Susunan dan kepemimpinan organisasi Jawa Hokokai berbeda dengan Putera. Jawa Hokokai benar-benar organisasi resmi pemerintah. Oleh karena itu, pimpinan pusat Jawa Hokokai sampai pimpinan daerahnya langsung dipegang oleh orang Jepang. Pimpinan pusat dipegang oleh Gunseikan, sedangkan penasihatnya adalah Ir. Sukarno dan Hasyim Asy’ari. Di tingkat daerah (syu/shu) dipimpin oleh Syucokan/Shucokan dan seterusnya sampai daerah ku (desa) oleh Kuco (kepala desa/lurah), bahkan sampai gumi di bawah pimpinan Gumico.

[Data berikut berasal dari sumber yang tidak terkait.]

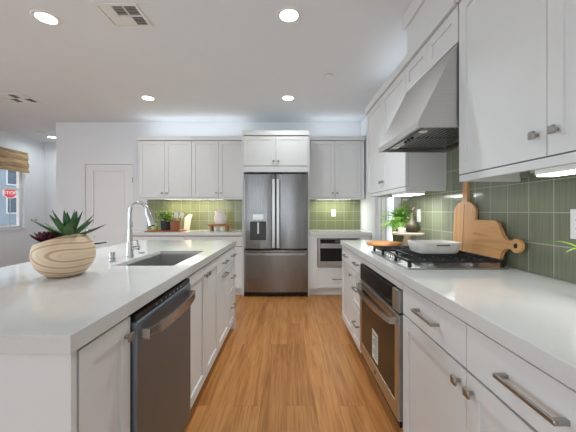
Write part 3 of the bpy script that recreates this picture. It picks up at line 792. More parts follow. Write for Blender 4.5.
# bottom rim and recess
q = .018; zi = 1.715
O = [A[0], A[1], B[1], B[0]]
I = [tq.verts.new(p) for p in ((1.2035 - q, H0 + q, 1.660), (.689 + q, H0 + q, 1.660), (.689 + q, H1 - q, 1.660), (1.2035 - q, H1 - q, 1.660))]
T_ = [tq.verts.new(p) for p in ((1.2035 - q, H0 + q, zi), (.730 + q, H0 + q, zi - .025), (.730 + q, H1 - q, zi - .025), (1.2035 - q, H1 - q, zi))]
for i in range(4):
    j = (i + 1) % 4; tq.faces.new((O[i], O[j], I[j], I[i])); tq.faces.new((I[i], I[j], T_[j], T_[i]))
tq.faces.new(T_)
for f in tq.faces: f.smooth = True
hbm.build('canopy', M['hoodsteel'], hd_, sharp=20)
for (y0, y1) in ((H0 + .03, 1.88), (1.89, H1 - .03)):
    f_ = MB()
    for k in range(12):
        xx = .83 + k * .027; f_.box(xx, xx + .016, y0, y1, 1.682, 1.690 + k * .001)
    f_.box(.82, 1.16, y0, y0 + .012, 1.680, 1.693).box(.82, 1.16, y1 - .012, y1, 1.680, 1.693)
    f_.build('baffle_filter', M['steel'], hd_)
MB().box(.745, .805, H0 + .04, H1 - .04, 1.672, 1.680, .003).build('control_bar', M['steel'], hd_)
for yy in (1.68, 2.09):
    MB().lathe([(0, 1.668), (.022, 1.668), (.024, 1.672), (0, 1.672)], (.775, yy, 0), 18).build('hood_light', M['whitepl'], hd_)
for k in range(3): MB().cyl((.775, 1.83 + k * .05, 1.664), .010, .008, 'Z', 12).build('knob', M['black'], hd_)

# upper cabinets, right wall
FU = fnx(.895)
UD = XR - .895 - .0015
cabinet('upper_cabinet', 'white two-door wall cabinet on the right wall beyond the hood', FU, 2.228, 3.30, 1.405, 2.303, UD,
        [('door', 2.228, 2.765, 1.408, 2.30, ('knob', 2.73, 1.49)), ('door', 2.765, 3.30, 1.408, 2.30, ('knob', 2.80, 1.49))], rail=1.372, crown=(2.304, 2.367, 0, 1), group='white cabinets over the right worktop')
cabinet('upper_cabinet', 'short white wall cabinet with two low doors right above the range hood', FU, 1.546, 2.226, 2.103, 2.303, UD,
        [('door', 1.546, 1.886, 2.106, 2.30, None), ('door', 1.886, 2.226, 2.106, 2.30, None)], crown=(2.304, 2.367, 0, 0), group='white cabinets over the right worktop')
cabinet('upper_cabinet', 'big white two-door wall cabinet next to the viewer, nearer than the hood', FU, .496, 1.536, 1.405, 2.303, UD,
        [('door', 1.0155, 1.536, 1.408, 2.30, ('knob', 1.055, 1.49)), ('door', .496, 1.0155, 1.408, 2.30, ('knob', .976, 1.49))], rail=1.372, crown=(2.304, 2.367, 0, 0), group='white cabinets over the right worktop')
def led_bar(x0, x1, y0, y1, z0, z1, label, power, color=(.95, .98, .97), zc_=None):
    t = thing('under_cabinet_light', label, 'under-cabinet light', ((x0 + x1) / 2, (y0 + y1) / 2, z1), 'under-cabinet light bars')
    MB().box(x0, x1, y0, y1, z0 + .006, z1).build('housing', M['whitepl'], t)
    if zc_: MB().box(x0 + .03, x1 - .01, y0 + .05, y1 - .05, z1, zc_).build('mount', M['whitepl'], t)
    MB().box(x0 + .003, x1 - .003, y0 + .003, y1 - .003, z0, z0 + .0055, .002).build('diffuser', M['bar'], t)
    l = bpy.data.lights.new('bar_lamp', 'AREA'); l.shape = 'RECTANGLE'; l.size = x1 - x0 - .01; l.size_y = y1 - y0 - .01; l.energy = power; l.color = color
    o = bpy.data.objects.new('bar_lamp', l); o.location = (0, 0, z0 - .004 - z1); COL.objects.link(o); o.parent = t; o['kind'] = 'helper'
    return t
tt = led_bar(.915, .985, .50, 1.09, 1.346, 1.371, 'bright white light bar under the near right wall cabinet', 1.2, zc_=1.4045)
MB().box(1.01, 1.03, 1.25, 1.28, 1.365, 1.404).build('cable_clip', M['nickel'], tt)
led_bar(.915, 1.05, 2.245, 2.57, 1.346, 1.371, 'bright white light bar under the wall cabinet beyond the hood', 3.0, zc_=1.4045)
led_bar(-1.95, -1.02, 4.66, 4.72, 1.402, 1.4235, 'warm light bar under the wall cabinets between pantry door and refrigerator', 4.2, (1, .87, .58))
led_bar(.48, 1.02, 4.66, 4.72, 1.402, 1.4235, 'light bar under the wall cabinet above the built-in microwave', 2.8, (1, .97, .84))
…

Organisasi Sosial Kemasyarakatan Masa Pendudukan Jepang

Dengan demikian, Jawa Hokokai memiliki alat organisasi sampai ke desa-desa, dukuh, bahkan sampai tingkat rukun tetangga (Gumi atau Tonarigumi). Tonarigumi dibentuk untuk mengorganisasikan seluruh penduduk dalam kelompok-kelompok yang terdiri atas 10-20 keluarga. Para kepala desa dan kepala dukuh serta ketua RT bertanggung jawab atas kelompok masing-masing. Adapun program-program kegiatan Jawa Hokokai sebagai berikut:

  1. Melaksanakan segala tindakan dengan nyata dan ikhlas demi pemerintah
  2. Jepang
  3. Memimpin rakyat untuk mengembangkan tenaganya berdasarkan
  4. Semangat persaudaraan, dan
  5. Memperkokoh pembelaan tanah air

Jawa Hokokai adalah organisasi pusat yang anggota-anggotanya terdiri atas bermacam-macam hokokai (himpunan kebaktian) sesuai dengan bidang profesinya. Misalnya Kyoiku Hokokai (kebaktian para pendidik guru-guru) dan Isi Hokokai (wadah kebaktian para dokter). Jawa Hokokai juga mempunyai anggota istimewa, seperti Fujinkai (organisasi wanita), dan Keimin Bunka.